## Begin Dataset section

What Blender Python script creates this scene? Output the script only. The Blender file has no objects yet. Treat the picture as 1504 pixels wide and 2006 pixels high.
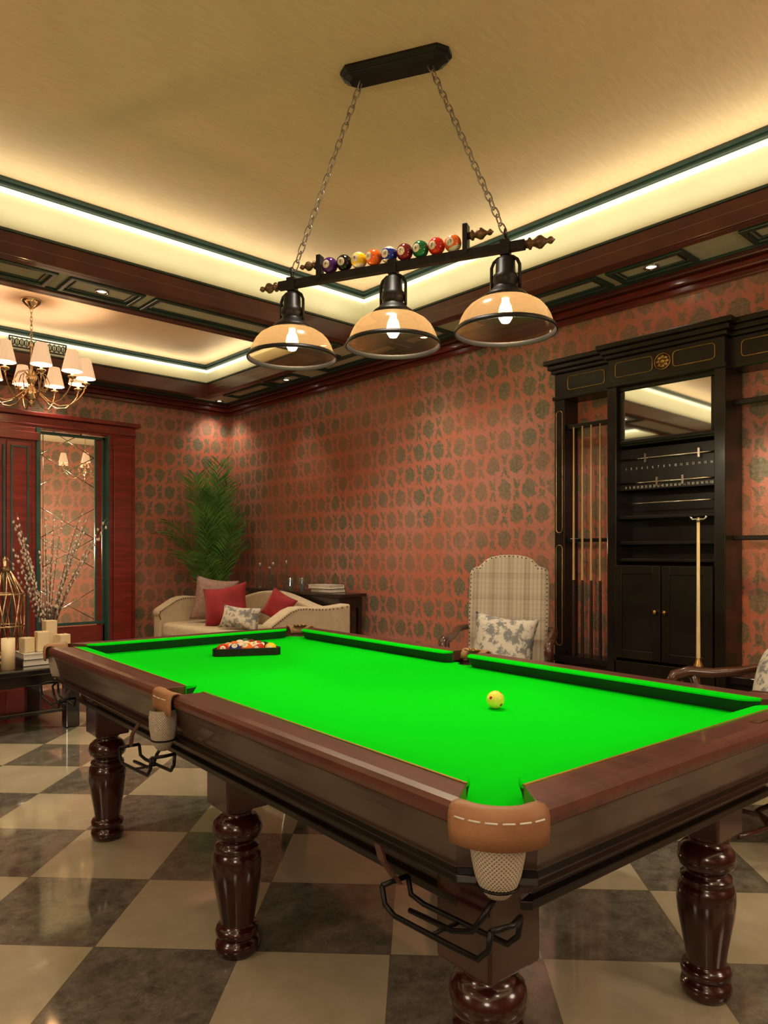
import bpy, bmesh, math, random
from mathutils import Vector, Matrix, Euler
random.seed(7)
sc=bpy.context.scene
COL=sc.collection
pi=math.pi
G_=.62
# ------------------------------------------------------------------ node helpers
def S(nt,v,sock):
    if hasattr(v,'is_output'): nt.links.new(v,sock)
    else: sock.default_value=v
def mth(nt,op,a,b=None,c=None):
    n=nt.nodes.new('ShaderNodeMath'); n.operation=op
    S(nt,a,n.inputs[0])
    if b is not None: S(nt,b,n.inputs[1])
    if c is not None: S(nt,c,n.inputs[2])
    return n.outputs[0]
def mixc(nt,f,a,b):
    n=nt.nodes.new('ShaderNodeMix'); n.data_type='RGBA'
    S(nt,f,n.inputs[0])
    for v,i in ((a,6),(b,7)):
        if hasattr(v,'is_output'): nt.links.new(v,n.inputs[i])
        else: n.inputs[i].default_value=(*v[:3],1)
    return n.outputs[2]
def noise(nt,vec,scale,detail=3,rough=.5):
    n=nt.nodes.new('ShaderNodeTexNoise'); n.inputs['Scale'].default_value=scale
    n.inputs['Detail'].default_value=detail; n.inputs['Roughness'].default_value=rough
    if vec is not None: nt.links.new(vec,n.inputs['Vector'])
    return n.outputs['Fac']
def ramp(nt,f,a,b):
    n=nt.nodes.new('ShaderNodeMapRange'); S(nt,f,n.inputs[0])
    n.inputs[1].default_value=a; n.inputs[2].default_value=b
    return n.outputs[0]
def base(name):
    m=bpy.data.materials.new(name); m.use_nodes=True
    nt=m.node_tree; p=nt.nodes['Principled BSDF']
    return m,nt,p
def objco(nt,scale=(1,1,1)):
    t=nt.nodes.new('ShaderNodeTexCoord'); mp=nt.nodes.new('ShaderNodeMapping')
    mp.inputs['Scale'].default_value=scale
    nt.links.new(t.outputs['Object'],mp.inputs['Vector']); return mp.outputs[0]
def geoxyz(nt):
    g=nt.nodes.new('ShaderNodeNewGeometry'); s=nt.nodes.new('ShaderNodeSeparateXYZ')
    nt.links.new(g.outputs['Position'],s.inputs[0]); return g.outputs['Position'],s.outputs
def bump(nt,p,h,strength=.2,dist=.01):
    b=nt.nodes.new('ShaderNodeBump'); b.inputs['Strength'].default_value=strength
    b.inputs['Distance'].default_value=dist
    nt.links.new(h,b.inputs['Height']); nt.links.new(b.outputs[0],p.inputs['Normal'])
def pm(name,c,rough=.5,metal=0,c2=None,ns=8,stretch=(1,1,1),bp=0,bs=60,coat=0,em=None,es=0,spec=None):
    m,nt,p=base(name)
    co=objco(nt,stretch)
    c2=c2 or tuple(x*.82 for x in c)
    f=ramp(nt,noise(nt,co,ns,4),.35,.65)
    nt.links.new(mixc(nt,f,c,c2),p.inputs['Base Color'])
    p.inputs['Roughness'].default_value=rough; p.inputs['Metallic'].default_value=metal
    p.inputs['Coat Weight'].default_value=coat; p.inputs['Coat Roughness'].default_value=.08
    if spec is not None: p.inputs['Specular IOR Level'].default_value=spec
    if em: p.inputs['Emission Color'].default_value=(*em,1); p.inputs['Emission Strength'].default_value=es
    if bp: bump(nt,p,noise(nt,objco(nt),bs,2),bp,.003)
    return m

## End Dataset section

- Set task
Reproduce the full material exactly, excluding the pictures.

- Full response
What Blender Python script creates this scene? Output the script only. The Blender file has no objects yet. Treat the picture as 1504 pixels wide and 2006 pixels high.
import bpy, bmesh, math, random
from mathutils import Vector, Matrix, Euler
random.seed(7)
sc=bpy.context.scene
COL=sc.collection
pi=math.pi
G_=.62
# ------------------------------------------------------------------ node helpers
def S(nt,v,sock):
    if hasattr(v,'is_output'): nt.links.new(v,sock)
    else: sock.default_value=v
def mth(nt,op,a,b=None,c=None):
    n=nt.nodes.new('ShaderNodeMath'); n.operation=op
    S(nt,a,n.inputs[0])
    if b is not None: S(nt,b,n.inputs[1])
    if c is not None: S(nt,c,n.inputs[2])
    return n.outputs[0]
def mixc(nt,f,a,b):
    n=nt.nodes.new('ShaderNodeMix'); n.data_type='RGBA'
    S(nt,f,n.inputs[0])
    for v,i in ((a,6),(b,7)):
        if hasattr(v,'is_output'): nt.links.new(v,n.inputs[i])
        else: n.inputs[i].default_value=(*v[:3],1)
    return n.outputs[2]
def noise(nt,vec,scale,detail=3,rough=.5):
    n=nt.nodes.new('ShaderNodeTexNoise'); n.inputs['Scale'].default_value=scale
    n.inputs['Detail'].default_value=detail; n.inputs['Roughness'].default_value=rough
    if vec is not None: nt.links.new(vec,n.inputs['Vector'])
    return n.outputs['Fac']
def ramp(nt,f,a,b):
    n=nt.nodes.new('ShaderNodeMapRange'); S(nt,f,n.inputs[0])
    n.inputs[1].default_value=a; n.inputs[2].default_value=b
    return n.outputs[0]
def base(name):
    m=bpy.data.materials.new(name); m.use_nodes=True
    nt=m.node_tree; p=nt.nodes['Principled BSDF']
    return m,nt,p
def objco(nt,scale=(1,1,1)):
    t=nt.nodes.new('ShaderNodeTexCoord'); mp=nt.nodes.new('ShaderNodeMapping')
    mp.inputs['Scale'].default_value=scale
    nt.links.new(t.outputs['Object'],mp.inputs['Vector']); return mp.outputs[0]
def geoxyz(nt):
    g=nt.nodes.new('ShaderNodeNewGeometry'); s=nt.nodes.new('ShaderNodeSeparateXYZ')
    nt.links.new(g.outputs['Position'],s.inputs[0]); return g.outputs['Position'],s.outputs
def bump(nt,p,h,strength=.2,dist=.01):
    b=nt.nodes.new('ShaderNodeBump'); b.inputs['Strength'].default_value=strength
    b.inputs['Distance'].default_value=dist
    nt.links.new(h,b.inputs['Height']); nt.links.new(b.outputs[0],p.inputs['Normal'])
def pm(name,c,rough=.5,metal=0,c2=None,ns=8,stretch=(1,1,1),bp=0,bs=60,coat=0,em=None,es=0,spec=None):
    m,nt,p=base(name)
    co=objco(nt,stretch)
    c2=c2 or tuple(x*.82 for x in c)
    f=ramp(nt,noise(nt,co,ns,4),.35,.65)
    nt.links.new(mixc(nt,f,c,c2),p.inputs['Base Color'])
    p.inputs['Roughness'].default_value=rough; p.inputs['Metallic'].default_value=metal
    p.inputs['Coat Weight'].default_value=coat; p.inputs['Coat Roughness'].default_value=.08
    if spec is not None: p.inputs['Specular IOR Level'].default_value=spec
    if em: p.inputs['Emission Color'].default_value=(*em,1); p.inputs['Emission Strength'].default_value=es
    if bp: bump(nt,p,noise(nt,objco(nt),bs,2),bp,.003)
    return m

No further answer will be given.